My argument to the whole thing is Would your SLP sound the same with upgraded caps and resistors using the stock board vs. using a PTP board of the SLP circuit using the same exact parts removed from the stock board.
With that in mind, you like the Marshall sound you grew up with from the late 60's. The board you installed in your amp being PTP. If you were to get a PCB board of that same circuit and use the componants off your PTP board could you tell the difference?
This is the only way that I think one can really tell if the tone is actually different. In doing this though you would have to do a blind test with you as the owner not knowing which board you were playing through.
George relates it all back to componants. I think he is right. The circuit is the same. The electricity is flowing through the circuit the same way from componant to componant, if that signal is going through crappy stock parts it will not sound as good as running through good parts. I also believe that this argument between PTP and PCB for the majority of those who argue this boils down to elitism and aesthetics where tone sometimes takes a backseat.
I play a JCM800 1959. I would love to check out a PTP board if nothing else but for maintenance. But I do not want to drill holes in the chassis for mounting studs for the board. I am left to only upgrade the componants on the PCB.
I wasn't responding to your post, just giving my thoughts on the topic as a whole. Sorry, didn't mean for it to come across that way
Actually, I thought what you said made perfect sense.
I had thought about changing just the caps on my PCB but I thought it would be fun to go all the way and just build a board.

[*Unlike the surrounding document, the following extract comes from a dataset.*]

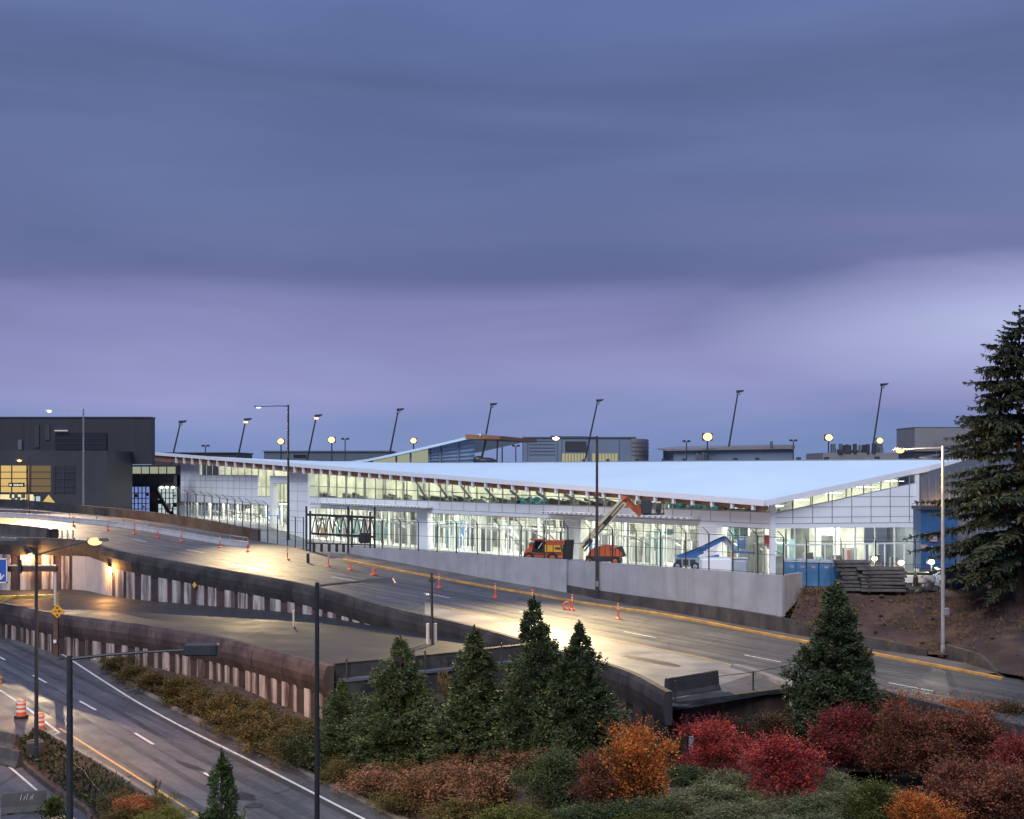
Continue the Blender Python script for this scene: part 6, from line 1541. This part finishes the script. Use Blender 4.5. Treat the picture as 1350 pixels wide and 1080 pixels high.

I personally don't think that there would be much difference ( in any) between PTP and PCBs. I think it all comes down the grade of components used. As I say, my PCB sounded really good but it was not the sound I wanted and I attributed that to the components.
I like PTP, if for no other reason, because it is much easier to swap out components.
I think my amp would sound the same as it does now if the Sozo caps, MO and CF resistors where mounted on a PCB but I think it would be good to be able to do a blind test just for the sake of being able to settle my curiosities.
As for Mesa amps, FWIW A amp tech I know, told me a few years back that he has more Mesa's come across his bench than anything else because they seem to be geared to run hot.